Shadowing of members
Jonathan M Davis
jmdavisProg at gmx.com
Wed Jan 9 23:31:30 PST 2013
On Thursday, January 10, 2013 08:17:22 Benjamin Thaut wrote:
> Am 10.01.2013 04:38, schrieb Jonathan M Davis:
> > struct S
> > {
> >
> > this(int a, int b)
> > {
> > this.a = a;
> > this.b = b;
> > }
> >
> > int a;
> > int b;
> >
> > }
>
> Please read my original code example. This is not about parameters to
> constructors. It is about local function variables that shadow members.
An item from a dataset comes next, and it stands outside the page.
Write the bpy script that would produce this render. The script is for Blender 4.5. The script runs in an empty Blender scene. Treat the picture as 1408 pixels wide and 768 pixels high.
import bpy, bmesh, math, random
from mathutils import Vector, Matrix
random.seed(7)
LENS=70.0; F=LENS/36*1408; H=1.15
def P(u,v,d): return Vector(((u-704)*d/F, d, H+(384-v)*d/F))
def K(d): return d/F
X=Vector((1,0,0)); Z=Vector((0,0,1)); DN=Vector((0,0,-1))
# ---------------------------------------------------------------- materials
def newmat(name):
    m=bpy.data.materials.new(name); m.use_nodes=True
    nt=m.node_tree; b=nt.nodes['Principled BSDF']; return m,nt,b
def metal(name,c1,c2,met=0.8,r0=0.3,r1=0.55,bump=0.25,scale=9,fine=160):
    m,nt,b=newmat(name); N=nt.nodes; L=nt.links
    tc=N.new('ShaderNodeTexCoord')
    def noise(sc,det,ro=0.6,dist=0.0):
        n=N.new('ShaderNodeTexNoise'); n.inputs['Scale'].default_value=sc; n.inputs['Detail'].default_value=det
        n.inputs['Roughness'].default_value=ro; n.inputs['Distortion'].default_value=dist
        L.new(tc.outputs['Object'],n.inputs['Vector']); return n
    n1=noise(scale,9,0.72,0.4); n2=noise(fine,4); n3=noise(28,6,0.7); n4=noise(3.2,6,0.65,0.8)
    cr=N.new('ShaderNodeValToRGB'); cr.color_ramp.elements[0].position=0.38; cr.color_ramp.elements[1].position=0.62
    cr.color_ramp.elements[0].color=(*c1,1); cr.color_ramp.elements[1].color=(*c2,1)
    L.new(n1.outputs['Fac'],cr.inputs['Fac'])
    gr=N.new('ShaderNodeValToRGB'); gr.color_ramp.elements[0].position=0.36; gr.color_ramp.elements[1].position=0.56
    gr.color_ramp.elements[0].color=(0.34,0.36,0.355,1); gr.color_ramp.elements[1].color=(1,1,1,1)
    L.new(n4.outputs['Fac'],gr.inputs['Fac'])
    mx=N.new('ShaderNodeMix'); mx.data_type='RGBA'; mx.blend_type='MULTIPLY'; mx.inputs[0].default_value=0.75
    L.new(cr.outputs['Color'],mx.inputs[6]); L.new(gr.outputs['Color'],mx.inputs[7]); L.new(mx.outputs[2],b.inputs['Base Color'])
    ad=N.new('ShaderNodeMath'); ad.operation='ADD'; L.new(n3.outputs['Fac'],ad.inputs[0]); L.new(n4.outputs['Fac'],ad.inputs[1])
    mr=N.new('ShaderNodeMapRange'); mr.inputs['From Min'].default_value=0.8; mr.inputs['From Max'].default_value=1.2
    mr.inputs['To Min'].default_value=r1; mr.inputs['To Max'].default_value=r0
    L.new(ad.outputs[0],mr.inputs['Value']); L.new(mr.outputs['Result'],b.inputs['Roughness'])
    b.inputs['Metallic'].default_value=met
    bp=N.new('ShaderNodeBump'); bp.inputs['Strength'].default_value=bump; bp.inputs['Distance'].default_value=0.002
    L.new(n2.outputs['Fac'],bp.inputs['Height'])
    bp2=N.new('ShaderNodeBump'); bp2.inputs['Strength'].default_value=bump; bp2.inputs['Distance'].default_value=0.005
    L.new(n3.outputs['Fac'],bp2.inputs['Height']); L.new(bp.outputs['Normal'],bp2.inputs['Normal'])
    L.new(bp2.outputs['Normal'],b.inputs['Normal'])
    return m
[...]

Same thing. It's just a question of whether the local variable is a parameter
or not. It's a local variable either way. And my previous point about the only
time that we make shadowing an error being when you can't actually access the
variable being shadowed still stands.
I can understand being frustrated by ending up using the wrong variable due to
shadowing, but there are legitimate cases where making such shadowing a
warning or error would be _very_ annoying, and there's no technical reason why
the shadowing is a problem. At worst, it's error-prone. But aside from POD
types where the variables are public, the normal thing to do is to name
private member variables slightly differently from other variables (e.g.
prepending with _), which completely eliminates the problem. I would _much_
rather put up with the occasional problem with the shadowing than have the
compiler complain about my variable names.